Much continental wiring is Sub Standard & would be condemned under British (ex IEE as was) wiring regulations.

British plugs are admittedly more painful if you walk on them accidentally bare foot, pins upward, & clunkier in slim laptop cases, but the plugs & sockets are _Much_ better. What cost a life or a burnt building. ?

Continental plastic covers are bad, thin, less strength, single tightening screw right next to Live. British tightening screws are well away & safe.

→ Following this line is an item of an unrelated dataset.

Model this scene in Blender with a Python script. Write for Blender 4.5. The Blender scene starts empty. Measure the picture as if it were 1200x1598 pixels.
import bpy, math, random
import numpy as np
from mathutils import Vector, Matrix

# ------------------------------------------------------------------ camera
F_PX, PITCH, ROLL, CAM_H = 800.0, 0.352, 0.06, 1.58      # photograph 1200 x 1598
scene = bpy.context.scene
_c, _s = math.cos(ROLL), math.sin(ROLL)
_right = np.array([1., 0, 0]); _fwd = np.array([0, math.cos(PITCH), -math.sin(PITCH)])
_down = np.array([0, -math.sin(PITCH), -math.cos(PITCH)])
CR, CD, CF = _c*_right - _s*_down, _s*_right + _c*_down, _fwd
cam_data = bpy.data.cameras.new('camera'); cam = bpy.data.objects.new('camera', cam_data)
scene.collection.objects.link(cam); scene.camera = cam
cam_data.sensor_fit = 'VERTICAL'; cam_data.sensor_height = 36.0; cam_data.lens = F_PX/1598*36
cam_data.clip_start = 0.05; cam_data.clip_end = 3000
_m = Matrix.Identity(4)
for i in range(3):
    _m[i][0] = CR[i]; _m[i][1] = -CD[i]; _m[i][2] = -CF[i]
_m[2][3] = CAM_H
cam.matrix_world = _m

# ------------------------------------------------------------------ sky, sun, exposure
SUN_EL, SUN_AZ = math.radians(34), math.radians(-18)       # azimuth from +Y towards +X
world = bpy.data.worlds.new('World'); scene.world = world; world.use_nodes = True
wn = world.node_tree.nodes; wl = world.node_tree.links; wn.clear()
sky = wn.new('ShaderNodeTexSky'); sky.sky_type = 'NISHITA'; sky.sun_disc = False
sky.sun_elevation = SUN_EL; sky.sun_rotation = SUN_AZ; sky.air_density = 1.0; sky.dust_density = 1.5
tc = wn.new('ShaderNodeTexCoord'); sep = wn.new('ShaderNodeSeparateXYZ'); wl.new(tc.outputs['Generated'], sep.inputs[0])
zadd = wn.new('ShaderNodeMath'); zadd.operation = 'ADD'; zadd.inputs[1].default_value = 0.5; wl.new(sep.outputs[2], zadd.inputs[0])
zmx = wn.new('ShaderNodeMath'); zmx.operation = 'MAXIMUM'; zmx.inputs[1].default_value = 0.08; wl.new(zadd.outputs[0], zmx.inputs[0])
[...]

I've seen many loose continental sockets, relatively few UK 13A ones

When mean or shops closed, I remove socket & file the contacts of the holes (after fuse off :-) Fine emery (black sand) paper is good to polish plug contacts. I've know many public in Britain & Germany use plugs for many decades, till pins are really dirty, & they never think to polish plug pins (or screws are tight or check cable gland/retainer). So easy to do, even if it takes an electrician to remove & replace or clean (or tighten springs in) a socket. Admittedly British plugs with brass or similar tarnish quicker than continental's made out of steel, (but maybe the steel may rust faster if exposed to damp).

PS 2 pin multi way continental adapters are also bad: Insert 2 pin plug fully in a 2or 3 to 1 adapter, & you can feel the metal contact is sometimes off, or often almost off, ready to be high resistance or fail, 'cos its gone in too deep, 'cos too much of the shaft is plastic, & not enough metal along the tip, or more likely not enough contact metal in socket. (Can occasionally be cause of eg laptops, electric toothbrushes, & razors etc not charging.